Facebook v. Windy City Innovations — Federal Circuit Bars Same-Party Joinder and New Issues in IPR Proceedings

Case
Facebook, Inc. v. Windy City Innovations, LLC
Court
U.S. Court of Appeals for the Federal Circuit
Date Decided
September 4, 2020
Docket No.
No. 2018-1400 et al.
Judge(s)
Judge Dyk wrote for the court; joined by Judges Prost and Taranto
Topics
Inter partes review, IPR joinder, PTAB, 35 U.S.C. § 315(c), one-year bar, same-party joinder

Background

Windy City Innovations, LLC sued Facebook, Inc. for patent infringement in the Northern District of California, asserting patents covering social networking features. Facebook responded by filing multiple inter partes review (IPR) petitions at the Patent Trial and Appeal Board (PTAB) challenging the asserted patents’ validity. When Facebook’s first IPR petitions were instituted, it filed additional petitions and moved to join itself to its own already-instituted proceedings—a maneuver sometimes called “self-joinder.” Facebook used this joinder mechanism to add new invalidity grounds that would otherwise have been time-barred under the AIA’s one-year deadline for filing IPR petitions, 35 U.S.C. § 315(b).
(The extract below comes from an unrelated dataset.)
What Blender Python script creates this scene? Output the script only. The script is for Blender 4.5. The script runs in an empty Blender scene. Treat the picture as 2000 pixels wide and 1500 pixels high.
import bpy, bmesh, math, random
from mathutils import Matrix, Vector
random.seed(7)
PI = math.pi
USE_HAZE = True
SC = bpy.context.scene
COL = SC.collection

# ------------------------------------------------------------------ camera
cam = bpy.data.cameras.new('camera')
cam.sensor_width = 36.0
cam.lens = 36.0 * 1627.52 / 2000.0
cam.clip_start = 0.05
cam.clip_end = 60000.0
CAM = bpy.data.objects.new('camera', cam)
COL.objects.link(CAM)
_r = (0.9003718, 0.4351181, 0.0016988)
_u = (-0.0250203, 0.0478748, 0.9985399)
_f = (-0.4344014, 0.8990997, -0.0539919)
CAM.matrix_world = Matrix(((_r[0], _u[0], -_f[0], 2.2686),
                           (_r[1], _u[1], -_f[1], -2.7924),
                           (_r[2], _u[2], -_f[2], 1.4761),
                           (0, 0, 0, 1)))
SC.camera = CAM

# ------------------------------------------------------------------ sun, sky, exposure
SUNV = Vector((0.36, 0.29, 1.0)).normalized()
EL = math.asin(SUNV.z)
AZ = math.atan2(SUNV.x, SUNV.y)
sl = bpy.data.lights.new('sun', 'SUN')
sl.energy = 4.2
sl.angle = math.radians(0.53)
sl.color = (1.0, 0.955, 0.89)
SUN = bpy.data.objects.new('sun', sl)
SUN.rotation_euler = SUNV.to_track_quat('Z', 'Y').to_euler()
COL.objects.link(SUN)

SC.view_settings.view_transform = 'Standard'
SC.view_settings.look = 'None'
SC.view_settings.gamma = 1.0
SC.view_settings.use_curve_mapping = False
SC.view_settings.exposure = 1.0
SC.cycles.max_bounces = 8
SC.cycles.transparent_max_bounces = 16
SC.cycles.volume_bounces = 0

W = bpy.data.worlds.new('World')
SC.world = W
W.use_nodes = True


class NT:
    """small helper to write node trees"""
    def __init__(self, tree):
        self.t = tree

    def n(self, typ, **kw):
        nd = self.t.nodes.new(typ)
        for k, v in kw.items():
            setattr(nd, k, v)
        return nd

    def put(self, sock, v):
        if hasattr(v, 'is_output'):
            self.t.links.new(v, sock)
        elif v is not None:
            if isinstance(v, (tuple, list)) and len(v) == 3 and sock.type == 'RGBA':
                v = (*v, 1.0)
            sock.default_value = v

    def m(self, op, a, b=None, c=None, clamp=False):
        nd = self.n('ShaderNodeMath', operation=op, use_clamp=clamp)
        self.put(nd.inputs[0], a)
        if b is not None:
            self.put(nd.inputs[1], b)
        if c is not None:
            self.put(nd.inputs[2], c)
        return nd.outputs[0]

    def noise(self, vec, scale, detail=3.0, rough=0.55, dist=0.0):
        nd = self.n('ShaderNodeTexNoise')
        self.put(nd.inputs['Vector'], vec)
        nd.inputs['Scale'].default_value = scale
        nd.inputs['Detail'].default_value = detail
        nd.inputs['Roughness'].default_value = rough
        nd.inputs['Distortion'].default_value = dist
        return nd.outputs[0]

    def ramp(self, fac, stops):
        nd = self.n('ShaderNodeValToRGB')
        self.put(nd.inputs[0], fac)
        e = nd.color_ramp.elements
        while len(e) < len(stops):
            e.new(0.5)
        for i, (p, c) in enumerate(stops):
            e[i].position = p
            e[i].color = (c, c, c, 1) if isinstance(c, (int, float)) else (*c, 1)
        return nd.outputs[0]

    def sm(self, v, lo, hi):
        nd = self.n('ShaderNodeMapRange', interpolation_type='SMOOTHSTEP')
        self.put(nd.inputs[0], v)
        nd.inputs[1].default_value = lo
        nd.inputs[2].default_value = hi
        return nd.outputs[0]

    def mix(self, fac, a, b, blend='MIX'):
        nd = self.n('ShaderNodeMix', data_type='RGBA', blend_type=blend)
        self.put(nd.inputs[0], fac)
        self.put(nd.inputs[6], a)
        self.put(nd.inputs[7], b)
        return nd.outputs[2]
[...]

The PTAB granted Facebook’s joinder motions and allowed the new issues into the proceedings. Windy City appealed, arguing that the statute only permits a third party to join an IPR, not a petitioner joining its own proceeding, and that expanding the issues through joinder violated the statutory time bar Congress imposed to limit serial validity challenges.

The Court’s Holding

The Federal Circuit held that the IPR joinder statute, 35 U.S.C. § 315(c), does not authorize same-party joinder and does not permit joinder of new issues—including issues that would otherwise be time-barred. Writing for the court, Judge Dyk grounded the analysis in the statutory text: the provision allows “any person” who is not already a party to join an instituted IPR. A petitioner that is already a party to the proceeding is not a “person who is not already a party,” and therefore cannot invoke the joinder mechanism to expand its own pending proceeding.

The court also rejected the PTAB’s practice of permitting joinder that allowed a petitioner to add new invalidity grounds not raised in the original instituted petition. Such “issue joinder” effectively circumvented the one-year time bar Congress enacted to prevent serial, harassing challenges to issued patents. Permitting it would undermine a key structural protection of the AIA regime.

The Federal Circuit modified and reissued its opinion on September 4, 2020, following Facebook’s petition for panel rehearing and rehearing en banc. The modified opinion preserved the core holdings while remanding to the PTAB on certain subsidiary questions about the late-filed petitions.

Key Takeaways

  • A petitioner cannot join itself to its own pending IPR to import new invalidity issues into the proceeding — “self-joinder” is not permitted under 35 U.S.C. § 315(c).
  • IPR joinder cannot be used to add new issues or grounds that would otherwise be barred by the AIA’s one-year filing deadline; this closes a significant workaround that some petitioners had exploited.
  • The decision reduces PTAB flexibility in multi-petition IPR strategies, requiring petitioners to include all desired grounds in their original, timely filed petitions.
  • Patent owners gain stronger protection against serial IPR attacks because petitioners can no longer use joinder to continually inject new invalidity theories after the one-year window closes.

Why It Matters

For years, large technology companies facing patent infringement suits had used the self-joinder maneuver to mount expanded IPR challenges even after the statutory one-year window expired. Facebook v. Windy City shut down that practice, restoring a measure of repose that Congress intended when it imposed the one-year deadline. The decision forces petitioners to make their full invalidity case in the initial filing — a discipline that levels the playing field for patent owners and reduces the risk that well-resourced defendants can use procedural maneuvering to delay and expand IPR challenges indefinitely.

For patent owners, this ruling strengthens the value of surviving an initial IPR without a fully developed petitioner strategy, since adding new attacks through joinder after the deadline is no longer available. For patent challengers, it means that initial IPR strategy must be comprehensive—incomplete early petitions cannot be supplemented later through the joinder mechanism.